## Objective:
Take the lines from the beginning of the data below through the line holding "random.seed(4)" and return exactly those.

★ ★ ★ ★ ★

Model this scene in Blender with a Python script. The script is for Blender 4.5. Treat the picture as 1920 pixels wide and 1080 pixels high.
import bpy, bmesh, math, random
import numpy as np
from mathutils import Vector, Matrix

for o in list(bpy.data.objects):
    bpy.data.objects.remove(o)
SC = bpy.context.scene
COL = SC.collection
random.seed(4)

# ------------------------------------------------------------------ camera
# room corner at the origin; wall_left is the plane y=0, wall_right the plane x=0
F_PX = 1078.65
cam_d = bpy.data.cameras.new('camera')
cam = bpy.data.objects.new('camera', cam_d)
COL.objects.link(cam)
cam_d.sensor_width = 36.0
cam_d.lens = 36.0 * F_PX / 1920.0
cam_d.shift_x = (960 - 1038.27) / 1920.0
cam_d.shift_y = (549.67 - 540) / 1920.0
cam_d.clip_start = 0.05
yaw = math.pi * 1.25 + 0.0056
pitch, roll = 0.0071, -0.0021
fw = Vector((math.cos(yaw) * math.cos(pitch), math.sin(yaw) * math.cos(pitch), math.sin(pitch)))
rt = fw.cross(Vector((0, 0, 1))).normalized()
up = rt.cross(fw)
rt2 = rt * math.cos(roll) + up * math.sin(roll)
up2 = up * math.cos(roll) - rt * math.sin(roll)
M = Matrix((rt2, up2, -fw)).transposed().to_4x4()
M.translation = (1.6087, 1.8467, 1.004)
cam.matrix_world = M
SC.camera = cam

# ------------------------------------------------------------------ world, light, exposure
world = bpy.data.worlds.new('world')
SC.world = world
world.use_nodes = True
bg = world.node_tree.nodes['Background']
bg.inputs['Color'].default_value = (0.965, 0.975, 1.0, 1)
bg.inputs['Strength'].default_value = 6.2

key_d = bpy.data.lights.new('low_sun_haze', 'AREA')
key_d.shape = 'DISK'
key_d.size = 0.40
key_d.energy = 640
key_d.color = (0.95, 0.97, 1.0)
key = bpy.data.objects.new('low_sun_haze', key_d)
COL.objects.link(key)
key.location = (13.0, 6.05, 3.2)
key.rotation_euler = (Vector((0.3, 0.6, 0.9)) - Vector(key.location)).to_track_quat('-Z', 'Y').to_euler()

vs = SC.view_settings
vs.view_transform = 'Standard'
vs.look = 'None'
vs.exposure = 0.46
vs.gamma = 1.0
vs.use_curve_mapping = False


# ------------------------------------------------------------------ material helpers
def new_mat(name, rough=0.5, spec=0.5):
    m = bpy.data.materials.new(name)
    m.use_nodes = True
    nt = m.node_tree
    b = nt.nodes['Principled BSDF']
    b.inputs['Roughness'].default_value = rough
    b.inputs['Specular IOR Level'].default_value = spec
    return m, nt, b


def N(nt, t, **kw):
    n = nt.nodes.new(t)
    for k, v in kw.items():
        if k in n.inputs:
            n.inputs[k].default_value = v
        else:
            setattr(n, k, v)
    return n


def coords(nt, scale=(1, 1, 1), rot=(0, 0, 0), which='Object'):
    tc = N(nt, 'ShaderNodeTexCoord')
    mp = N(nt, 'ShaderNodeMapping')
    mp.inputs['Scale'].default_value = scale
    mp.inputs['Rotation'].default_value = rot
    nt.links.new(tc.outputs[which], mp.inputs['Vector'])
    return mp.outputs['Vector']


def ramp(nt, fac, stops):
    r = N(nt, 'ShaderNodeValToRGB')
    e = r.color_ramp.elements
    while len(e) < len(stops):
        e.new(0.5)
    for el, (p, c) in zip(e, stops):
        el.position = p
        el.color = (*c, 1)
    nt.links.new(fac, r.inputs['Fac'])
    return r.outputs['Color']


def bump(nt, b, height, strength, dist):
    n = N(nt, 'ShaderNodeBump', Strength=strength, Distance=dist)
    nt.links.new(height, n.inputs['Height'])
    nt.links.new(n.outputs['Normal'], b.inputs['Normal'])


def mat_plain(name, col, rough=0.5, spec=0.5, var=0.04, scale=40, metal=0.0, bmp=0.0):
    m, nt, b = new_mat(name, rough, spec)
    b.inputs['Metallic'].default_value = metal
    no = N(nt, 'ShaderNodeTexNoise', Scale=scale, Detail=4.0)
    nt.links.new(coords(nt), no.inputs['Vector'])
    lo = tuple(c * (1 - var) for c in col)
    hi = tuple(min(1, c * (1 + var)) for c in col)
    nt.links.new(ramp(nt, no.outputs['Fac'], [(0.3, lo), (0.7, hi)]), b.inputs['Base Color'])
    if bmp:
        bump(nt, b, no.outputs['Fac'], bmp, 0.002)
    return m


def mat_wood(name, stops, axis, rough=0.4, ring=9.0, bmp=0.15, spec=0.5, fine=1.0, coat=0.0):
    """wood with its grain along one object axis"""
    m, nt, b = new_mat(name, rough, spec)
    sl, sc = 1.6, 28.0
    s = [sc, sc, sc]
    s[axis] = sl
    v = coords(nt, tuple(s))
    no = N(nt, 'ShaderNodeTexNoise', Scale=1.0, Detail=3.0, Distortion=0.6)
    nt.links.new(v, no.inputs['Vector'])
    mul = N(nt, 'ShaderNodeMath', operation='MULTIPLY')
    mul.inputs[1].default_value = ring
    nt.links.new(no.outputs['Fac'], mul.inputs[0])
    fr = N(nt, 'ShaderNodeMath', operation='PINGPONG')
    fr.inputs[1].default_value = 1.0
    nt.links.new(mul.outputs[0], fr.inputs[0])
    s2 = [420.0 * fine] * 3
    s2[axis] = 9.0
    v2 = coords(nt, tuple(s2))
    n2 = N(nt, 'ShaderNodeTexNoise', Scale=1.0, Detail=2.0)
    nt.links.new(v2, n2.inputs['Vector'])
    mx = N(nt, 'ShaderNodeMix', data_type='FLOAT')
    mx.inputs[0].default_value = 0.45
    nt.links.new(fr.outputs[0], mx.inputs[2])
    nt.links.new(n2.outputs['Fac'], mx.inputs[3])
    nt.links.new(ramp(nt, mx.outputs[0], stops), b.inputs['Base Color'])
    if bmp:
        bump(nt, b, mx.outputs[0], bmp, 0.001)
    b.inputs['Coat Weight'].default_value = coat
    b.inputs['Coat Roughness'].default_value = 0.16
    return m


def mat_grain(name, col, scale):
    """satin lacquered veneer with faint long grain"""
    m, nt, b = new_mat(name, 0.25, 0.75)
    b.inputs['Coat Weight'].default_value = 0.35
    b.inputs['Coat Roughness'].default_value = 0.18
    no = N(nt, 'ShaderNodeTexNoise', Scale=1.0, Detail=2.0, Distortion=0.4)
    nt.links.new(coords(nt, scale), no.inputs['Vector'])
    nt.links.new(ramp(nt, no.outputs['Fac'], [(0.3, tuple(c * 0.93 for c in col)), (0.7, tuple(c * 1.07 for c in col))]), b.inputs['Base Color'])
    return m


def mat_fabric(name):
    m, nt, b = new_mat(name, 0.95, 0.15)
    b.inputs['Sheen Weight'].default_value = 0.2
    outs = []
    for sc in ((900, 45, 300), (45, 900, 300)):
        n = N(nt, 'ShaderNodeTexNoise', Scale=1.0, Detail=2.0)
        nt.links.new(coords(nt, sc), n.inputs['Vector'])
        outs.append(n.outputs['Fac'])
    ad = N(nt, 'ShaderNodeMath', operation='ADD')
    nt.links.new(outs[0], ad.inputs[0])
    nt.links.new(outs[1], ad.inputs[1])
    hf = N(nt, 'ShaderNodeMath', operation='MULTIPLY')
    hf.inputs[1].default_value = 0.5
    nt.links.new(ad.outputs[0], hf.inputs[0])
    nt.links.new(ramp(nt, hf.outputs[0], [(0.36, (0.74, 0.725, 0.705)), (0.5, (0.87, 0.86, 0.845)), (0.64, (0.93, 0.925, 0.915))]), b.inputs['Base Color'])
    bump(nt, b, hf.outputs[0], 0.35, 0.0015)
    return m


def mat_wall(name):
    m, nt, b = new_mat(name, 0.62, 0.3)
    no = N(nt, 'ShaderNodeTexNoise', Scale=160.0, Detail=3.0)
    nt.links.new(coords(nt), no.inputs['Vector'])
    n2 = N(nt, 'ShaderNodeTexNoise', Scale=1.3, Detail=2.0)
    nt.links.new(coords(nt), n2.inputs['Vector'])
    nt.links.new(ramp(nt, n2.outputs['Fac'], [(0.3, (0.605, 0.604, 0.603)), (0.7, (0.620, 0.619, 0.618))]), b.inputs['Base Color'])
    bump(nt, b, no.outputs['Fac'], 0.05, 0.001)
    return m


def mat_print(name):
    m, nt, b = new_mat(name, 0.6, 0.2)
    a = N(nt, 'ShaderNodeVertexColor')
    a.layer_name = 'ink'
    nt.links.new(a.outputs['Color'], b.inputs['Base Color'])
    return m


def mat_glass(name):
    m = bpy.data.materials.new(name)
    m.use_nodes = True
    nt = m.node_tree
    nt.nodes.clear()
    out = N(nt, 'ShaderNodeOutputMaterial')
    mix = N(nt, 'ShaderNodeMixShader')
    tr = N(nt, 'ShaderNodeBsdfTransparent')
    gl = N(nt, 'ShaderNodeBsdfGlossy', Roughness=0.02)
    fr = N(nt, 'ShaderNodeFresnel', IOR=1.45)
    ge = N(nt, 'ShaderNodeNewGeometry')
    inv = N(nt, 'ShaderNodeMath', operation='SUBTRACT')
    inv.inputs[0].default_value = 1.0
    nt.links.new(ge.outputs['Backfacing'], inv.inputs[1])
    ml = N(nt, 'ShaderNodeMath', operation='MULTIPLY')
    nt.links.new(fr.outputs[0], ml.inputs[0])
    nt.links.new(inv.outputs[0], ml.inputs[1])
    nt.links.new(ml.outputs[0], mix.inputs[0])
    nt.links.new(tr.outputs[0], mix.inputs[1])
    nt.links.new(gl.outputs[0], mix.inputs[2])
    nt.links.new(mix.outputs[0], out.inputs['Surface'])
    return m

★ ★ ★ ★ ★

## Response:
Model this scene in Blender with a Python script. The script is for Blender 4.5. Treat the picture as 1920 pixels wide and 1080 pixels high.
import bpy, bmesh, math, random
import numpy as np
from mathutils import Vector, Matrix

for o in list(bpy.data.objects):
    bpy.data.objects.remove(o)
SC = bpy.context.scene
COL = SC.collection
random.seed(4)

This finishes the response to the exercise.